PROVIDED DATA:
#####

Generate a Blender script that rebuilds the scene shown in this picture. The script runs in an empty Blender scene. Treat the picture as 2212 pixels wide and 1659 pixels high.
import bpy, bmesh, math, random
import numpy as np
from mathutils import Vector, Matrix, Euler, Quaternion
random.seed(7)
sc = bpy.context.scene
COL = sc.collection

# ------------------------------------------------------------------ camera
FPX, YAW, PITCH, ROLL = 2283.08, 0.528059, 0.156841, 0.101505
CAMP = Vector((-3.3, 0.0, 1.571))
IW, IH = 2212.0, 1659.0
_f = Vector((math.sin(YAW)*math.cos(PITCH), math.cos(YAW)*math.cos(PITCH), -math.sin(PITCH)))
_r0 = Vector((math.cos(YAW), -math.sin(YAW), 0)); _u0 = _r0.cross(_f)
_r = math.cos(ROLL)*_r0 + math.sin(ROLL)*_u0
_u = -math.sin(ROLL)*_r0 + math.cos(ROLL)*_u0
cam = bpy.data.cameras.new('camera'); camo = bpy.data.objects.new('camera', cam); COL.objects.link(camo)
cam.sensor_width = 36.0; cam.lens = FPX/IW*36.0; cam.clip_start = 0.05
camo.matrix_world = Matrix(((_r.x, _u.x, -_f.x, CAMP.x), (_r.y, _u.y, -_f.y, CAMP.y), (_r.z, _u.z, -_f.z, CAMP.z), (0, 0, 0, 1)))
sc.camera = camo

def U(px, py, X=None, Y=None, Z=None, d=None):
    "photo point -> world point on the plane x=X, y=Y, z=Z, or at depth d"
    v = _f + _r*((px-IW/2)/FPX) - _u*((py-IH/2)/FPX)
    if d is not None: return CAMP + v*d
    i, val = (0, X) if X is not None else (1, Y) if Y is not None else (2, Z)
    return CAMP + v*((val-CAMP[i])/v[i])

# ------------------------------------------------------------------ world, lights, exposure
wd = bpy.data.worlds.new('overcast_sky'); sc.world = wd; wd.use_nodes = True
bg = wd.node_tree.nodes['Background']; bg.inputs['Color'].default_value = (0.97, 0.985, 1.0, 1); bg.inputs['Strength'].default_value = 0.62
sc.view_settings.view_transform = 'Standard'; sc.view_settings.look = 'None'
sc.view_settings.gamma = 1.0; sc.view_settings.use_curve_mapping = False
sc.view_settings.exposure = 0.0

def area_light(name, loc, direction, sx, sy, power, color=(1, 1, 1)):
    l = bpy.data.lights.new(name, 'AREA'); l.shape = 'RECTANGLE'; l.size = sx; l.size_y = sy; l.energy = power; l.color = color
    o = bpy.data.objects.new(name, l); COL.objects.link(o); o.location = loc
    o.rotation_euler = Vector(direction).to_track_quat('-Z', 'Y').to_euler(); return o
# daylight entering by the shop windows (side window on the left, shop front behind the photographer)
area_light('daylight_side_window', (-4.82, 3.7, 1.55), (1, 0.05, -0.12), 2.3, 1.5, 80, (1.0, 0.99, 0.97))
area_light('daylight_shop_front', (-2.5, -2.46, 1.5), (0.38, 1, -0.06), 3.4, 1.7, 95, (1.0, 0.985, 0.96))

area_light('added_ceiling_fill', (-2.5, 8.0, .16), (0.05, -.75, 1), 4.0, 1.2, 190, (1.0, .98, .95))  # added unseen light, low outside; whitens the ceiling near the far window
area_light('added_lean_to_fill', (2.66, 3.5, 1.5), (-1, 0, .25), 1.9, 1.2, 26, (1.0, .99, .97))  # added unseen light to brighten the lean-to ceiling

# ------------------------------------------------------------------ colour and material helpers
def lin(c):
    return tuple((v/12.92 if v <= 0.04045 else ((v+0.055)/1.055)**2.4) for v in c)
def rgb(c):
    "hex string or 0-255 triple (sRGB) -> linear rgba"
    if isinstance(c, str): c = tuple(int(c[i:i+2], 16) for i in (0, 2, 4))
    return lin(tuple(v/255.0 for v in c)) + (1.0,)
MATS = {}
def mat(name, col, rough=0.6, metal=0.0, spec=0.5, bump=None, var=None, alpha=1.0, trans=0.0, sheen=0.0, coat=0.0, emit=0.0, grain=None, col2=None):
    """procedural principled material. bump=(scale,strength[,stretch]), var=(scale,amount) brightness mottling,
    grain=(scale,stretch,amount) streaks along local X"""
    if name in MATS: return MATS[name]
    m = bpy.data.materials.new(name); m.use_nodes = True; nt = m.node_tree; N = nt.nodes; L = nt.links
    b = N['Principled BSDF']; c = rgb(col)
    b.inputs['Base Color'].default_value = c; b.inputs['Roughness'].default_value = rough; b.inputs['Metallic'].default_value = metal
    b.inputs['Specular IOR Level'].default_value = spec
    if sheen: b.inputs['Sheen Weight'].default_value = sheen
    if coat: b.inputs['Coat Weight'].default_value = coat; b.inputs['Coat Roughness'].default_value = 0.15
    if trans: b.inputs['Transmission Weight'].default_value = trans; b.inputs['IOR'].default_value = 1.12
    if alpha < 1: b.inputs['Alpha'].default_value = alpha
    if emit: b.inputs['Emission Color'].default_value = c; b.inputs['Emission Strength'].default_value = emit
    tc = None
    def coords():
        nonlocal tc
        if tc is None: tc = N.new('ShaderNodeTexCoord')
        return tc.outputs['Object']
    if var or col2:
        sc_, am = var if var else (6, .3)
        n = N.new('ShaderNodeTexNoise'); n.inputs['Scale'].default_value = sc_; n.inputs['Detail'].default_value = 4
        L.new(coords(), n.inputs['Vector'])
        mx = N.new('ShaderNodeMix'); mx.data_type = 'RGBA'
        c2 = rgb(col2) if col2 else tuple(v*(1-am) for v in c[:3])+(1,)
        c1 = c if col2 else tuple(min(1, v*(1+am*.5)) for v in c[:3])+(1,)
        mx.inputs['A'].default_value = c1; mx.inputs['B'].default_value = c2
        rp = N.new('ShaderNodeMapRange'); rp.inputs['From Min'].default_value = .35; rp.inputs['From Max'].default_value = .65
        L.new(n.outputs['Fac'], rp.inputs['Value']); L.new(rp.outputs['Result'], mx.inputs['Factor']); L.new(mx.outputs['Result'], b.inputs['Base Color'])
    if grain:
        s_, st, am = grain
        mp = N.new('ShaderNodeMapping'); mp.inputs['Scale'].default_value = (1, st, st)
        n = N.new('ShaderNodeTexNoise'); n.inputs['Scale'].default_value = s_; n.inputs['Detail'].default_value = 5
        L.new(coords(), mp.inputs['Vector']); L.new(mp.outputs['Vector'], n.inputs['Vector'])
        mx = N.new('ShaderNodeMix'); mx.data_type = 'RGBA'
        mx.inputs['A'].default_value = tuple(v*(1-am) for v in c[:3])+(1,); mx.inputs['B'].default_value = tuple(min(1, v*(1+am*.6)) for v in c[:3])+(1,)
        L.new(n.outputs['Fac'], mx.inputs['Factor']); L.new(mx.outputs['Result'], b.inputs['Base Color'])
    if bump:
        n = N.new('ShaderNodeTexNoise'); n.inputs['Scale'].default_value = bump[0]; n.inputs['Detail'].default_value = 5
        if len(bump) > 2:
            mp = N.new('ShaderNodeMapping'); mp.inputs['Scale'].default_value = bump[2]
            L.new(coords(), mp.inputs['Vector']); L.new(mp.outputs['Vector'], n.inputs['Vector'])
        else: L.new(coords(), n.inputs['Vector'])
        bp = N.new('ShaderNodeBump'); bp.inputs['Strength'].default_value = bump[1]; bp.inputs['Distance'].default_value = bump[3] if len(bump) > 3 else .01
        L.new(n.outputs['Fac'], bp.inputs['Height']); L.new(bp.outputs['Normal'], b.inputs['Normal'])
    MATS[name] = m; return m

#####

PROMPT: Quote exactly the stretch of lines above that starts at the first one and ends at the line with "COL = sc.collection", and nothing beyond it.

RESPONSE TO THIS EXERCISE:
Generate a Blender script that rebuilds the scene shown in this picture. The script runs in an empty Blender scene. Treat the picture as 2212 pixels wide and 1659 pixels high.
import bpy, bmesh, math, random
import numpy as np
from mathutils import Vector, Matrix, Euler, Quaternion
random.seed(7)
sc = bpy.context.scene
COL = sc.collection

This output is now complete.